Comparing built environment effects on bike-sharing and electric bike-sharing usage: a spatiotemporal machine learning approach

Shared micromobility has been widely recognized as a promising solution for promoting sustainable urban transportation, experiencing rapid growth and diversifying into various services, such as bike-sharing (BS) and electric bike-sharing (EBS). However, existing studies have primarily examined BS and EBS separately, leaving comparative analyses of their travel patterns and determinants notably limited. Moreover, although machine learning approaches have become prevalent for modeling nonlinear relationships, these methods typically overlook spatiotemporal heterogeneity, potentially resulting in biased estimations and inaccurate interpretations. To address these gaps, this study develops a novel modeling framework integrating XGBoost with geographically and temporally weighted regression (GTWR), enabling simultaneous consideration of spatiotemporal heterogeneity and nonlinearity. Using trip data from Hefei, China, we comparatively analyze the travel characteristics of BS and EBS and apply the integrated modeling framework to investigate the built environment’s influence on both modes.

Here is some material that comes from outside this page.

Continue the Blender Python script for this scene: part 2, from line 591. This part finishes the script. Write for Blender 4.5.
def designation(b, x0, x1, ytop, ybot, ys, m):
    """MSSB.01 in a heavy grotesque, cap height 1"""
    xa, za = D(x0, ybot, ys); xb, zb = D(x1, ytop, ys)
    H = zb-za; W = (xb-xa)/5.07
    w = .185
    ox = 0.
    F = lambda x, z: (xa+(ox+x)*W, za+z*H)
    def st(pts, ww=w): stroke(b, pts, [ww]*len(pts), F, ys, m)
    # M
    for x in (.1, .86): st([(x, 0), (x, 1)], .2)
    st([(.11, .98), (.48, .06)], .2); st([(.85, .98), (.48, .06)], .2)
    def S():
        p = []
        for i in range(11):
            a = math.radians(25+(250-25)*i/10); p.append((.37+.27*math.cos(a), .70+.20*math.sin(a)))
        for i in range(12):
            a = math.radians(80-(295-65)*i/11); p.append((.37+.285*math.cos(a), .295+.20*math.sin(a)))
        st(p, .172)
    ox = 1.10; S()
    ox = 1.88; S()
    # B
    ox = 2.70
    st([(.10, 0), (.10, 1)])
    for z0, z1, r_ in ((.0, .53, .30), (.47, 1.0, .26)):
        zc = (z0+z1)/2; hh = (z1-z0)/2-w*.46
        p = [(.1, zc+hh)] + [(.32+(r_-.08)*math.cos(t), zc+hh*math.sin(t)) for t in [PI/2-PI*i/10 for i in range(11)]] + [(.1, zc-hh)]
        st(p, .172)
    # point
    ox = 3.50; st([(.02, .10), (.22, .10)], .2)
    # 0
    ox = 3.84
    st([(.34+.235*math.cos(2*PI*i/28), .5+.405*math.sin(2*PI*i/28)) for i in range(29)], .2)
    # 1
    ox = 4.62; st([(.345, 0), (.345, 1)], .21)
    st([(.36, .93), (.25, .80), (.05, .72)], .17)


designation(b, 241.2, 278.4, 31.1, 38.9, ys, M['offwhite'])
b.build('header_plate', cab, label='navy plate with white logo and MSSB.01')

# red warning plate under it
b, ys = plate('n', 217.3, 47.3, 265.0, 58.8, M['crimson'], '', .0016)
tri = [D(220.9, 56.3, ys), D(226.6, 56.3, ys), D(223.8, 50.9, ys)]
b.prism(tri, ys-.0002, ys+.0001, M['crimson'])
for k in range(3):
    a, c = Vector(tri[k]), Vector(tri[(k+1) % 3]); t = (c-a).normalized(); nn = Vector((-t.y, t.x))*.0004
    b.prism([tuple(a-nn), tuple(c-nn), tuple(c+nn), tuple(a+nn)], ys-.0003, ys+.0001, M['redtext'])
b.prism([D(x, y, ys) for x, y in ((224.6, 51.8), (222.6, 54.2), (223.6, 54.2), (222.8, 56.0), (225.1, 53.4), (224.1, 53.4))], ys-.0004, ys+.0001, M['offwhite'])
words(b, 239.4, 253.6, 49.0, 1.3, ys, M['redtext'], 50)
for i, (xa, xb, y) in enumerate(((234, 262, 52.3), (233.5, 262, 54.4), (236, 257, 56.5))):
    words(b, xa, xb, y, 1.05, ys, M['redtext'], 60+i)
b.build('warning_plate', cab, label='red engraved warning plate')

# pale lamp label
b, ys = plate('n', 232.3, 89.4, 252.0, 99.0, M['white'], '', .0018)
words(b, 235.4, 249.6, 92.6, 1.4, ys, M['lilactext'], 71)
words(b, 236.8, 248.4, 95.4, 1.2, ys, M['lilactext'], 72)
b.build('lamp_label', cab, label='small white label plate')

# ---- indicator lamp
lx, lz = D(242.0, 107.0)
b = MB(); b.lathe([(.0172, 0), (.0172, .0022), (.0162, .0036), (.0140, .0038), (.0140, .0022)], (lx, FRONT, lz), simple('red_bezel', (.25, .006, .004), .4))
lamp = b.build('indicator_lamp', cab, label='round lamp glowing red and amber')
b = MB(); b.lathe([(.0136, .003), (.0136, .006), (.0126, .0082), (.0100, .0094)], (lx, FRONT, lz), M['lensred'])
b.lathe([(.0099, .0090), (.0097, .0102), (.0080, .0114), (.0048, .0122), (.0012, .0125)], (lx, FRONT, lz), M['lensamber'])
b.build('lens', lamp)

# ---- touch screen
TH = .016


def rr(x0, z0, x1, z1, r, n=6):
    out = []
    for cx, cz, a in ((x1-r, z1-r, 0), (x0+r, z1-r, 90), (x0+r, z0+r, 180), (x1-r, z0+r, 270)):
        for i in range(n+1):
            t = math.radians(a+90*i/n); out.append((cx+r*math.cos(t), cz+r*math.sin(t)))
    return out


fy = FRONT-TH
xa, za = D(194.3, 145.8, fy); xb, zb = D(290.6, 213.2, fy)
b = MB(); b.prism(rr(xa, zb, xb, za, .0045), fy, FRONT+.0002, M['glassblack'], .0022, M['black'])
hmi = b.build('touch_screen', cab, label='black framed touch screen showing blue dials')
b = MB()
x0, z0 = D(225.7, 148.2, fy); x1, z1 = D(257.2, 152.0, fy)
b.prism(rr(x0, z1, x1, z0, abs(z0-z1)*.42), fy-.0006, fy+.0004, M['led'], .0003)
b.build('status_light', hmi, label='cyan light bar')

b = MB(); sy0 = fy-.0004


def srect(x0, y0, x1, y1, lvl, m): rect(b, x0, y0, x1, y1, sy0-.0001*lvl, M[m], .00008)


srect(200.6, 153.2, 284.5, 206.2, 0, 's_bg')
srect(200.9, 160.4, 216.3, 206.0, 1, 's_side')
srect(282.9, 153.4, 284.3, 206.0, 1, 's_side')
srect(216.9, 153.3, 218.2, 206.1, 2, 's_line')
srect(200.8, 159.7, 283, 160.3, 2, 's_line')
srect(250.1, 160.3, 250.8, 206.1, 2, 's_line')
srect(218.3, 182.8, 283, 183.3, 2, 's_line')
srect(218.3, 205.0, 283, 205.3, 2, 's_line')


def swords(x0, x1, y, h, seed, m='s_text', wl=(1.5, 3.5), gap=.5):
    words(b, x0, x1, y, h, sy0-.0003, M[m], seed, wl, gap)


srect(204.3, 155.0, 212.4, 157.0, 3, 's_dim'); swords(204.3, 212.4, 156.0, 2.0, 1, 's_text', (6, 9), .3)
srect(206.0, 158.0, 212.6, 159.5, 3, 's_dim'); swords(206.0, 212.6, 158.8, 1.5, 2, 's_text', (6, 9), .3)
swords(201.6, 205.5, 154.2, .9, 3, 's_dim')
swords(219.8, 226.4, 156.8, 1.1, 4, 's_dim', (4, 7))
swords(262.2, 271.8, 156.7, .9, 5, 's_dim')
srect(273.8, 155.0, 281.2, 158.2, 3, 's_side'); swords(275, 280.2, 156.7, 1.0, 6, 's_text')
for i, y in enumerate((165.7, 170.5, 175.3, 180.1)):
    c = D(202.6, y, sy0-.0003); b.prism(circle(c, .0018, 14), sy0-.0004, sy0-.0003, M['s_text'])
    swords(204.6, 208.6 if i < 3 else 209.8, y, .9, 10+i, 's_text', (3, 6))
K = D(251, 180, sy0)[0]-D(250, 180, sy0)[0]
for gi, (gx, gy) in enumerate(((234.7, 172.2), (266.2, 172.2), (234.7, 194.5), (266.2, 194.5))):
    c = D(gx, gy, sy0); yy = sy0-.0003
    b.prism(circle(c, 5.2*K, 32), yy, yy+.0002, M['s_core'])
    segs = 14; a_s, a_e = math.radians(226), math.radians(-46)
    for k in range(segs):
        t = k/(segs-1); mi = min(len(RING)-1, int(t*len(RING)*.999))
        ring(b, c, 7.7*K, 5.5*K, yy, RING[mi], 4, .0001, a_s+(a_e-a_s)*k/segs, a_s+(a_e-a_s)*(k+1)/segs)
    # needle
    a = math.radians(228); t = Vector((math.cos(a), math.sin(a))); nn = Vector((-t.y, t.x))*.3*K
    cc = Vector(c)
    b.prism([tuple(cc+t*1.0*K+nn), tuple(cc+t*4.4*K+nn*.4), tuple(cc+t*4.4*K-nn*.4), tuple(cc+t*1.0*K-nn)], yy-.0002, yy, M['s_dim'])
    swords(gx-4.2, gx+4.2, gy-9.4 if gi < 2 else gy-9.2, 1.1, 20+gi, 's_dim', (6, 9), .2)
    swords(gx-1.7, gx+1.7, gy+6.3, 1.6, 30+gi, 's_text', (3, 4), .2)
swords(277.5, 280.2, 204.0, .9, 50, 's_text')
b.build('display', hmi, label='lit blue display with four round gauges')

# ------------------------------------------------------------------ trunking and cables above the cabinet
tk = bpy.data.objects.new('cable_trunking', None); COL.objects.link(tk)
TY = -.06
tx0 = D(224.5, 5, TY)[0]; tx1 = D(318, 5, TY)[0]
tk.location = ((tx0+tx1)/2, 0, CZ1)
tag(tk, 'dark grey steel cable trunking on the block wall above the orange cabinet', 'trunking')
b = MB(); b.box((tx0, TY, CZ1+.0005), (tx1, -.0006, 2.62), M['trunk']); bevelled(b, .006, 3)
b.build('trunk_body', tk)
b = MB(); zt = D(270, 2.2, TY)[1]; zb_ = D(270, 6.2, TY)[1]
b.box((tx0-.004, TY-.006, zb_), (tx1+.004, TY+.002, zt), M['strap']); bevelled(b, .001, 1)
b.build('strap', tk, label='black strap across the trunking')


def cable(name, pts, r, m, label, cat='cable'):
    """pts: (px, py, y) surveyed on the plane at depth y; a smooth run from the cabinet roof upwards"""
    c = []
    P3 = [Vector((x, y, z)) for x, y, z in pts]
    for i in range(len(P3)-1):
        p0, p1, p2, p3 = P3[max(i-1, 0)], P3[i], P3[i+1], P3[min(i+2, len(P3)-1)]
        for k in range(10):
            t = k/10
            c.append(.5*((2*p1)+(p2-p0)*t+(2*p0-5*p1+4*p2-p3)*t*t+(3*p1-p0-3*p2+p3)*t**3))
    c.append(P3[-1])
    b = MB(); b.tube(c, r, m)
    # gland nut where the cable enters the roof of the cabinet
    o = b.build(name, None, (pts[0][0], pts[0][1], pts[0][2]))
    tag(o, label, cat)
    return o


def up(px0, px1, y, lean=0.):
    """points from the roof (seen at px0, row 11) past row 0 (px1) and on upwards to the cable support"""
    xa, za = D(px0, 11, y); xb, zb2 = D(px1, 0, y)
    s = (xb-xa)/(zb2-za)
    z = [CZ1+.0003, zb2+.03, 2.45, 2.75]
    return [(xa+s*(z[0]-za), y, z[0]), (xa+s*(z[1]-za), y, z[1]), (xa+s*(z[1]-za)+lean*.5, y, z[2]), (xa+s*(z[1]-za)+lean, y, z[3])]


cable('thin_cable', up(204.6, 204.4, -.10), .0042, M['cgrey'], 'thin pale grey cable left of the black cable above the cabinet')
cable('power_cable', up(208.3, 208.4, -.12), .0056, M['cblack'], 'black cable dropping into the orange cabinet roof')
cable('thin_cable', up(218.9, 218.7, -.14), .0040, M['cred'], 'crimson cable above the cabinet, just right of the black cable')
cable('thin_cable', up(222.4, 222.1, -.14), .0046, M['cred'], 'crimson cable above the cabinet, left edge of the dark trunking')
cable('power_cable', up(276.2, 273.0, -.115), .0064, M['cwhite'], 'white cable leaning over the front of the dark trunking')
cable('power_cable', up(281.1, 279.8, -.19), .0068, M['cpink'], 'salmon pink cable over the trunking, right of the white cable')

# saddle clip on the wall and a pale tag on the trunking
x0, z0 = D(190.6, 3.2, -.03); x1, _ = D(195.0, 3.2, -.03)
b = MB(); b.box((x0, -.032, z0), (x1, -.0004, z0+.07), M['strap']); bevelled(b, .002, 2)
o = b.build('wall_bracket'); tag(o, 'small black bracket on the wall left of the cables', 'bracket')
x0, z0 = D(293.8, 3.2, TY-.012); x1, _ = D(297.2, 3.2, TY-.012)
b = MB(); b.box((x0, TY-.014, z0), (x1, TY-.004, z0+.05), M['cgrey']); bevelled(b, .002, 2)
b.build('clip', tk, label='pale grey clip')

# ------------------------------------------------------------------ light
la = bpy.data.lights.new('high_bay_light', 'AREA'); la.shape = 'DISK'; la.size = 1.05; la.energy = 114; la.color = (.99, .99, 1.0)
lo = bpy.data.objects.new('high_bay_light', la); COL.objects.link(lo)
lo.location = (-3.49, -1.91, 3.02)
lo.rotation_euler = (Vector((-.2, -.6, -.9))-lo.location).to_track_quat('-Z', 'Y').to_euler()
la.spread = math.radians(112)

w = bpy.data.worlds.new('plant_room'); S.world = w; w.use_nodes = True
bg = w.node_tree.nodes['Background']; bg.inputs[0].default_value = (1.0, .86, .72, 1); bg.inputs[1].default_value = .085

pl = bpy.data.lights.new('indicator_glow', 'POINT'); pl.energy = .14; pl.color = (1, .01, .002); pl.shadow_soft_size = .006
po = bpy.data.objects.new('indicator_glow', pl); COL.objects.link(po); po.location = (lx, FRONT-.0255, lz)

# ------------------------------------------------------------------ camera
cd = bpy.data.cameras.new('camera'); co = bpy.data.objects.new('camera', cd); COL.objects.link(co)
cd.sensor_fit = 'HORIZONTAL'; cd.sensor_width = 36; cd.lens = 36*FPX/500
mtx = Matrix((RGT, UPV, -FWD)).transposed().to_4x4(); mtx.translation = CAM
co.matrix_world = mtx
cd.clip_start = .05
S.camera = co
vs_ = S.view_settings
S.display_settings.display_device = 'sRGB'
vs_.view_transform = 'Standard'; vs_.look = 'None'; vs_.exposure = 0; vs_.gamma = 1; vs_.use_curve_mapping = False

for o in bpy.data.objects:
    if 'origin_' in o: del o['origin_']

The results indicate that both BS and EBS exhibit distinct peak-hour usage patterns, while spatially, BS usage is concentrated in downtown areas and EBS usage is more evenly distributed citywide. Among examined factors, distance to metro stations and employment density emerge as the most significant predictors for both modes. Additionally, nonlinear relationships reveal that higher branch road density and lower major road density are associated with increased BS but reduced EBS usage, while land use mix demonstrates clear threshold effects, beyond which usage of both modes significantly increases. These findings provide valuable insights for operators to optimize fleet deployment and for policymakers to design targeted interventions supporting coordinated and sustainable shared micromobility development.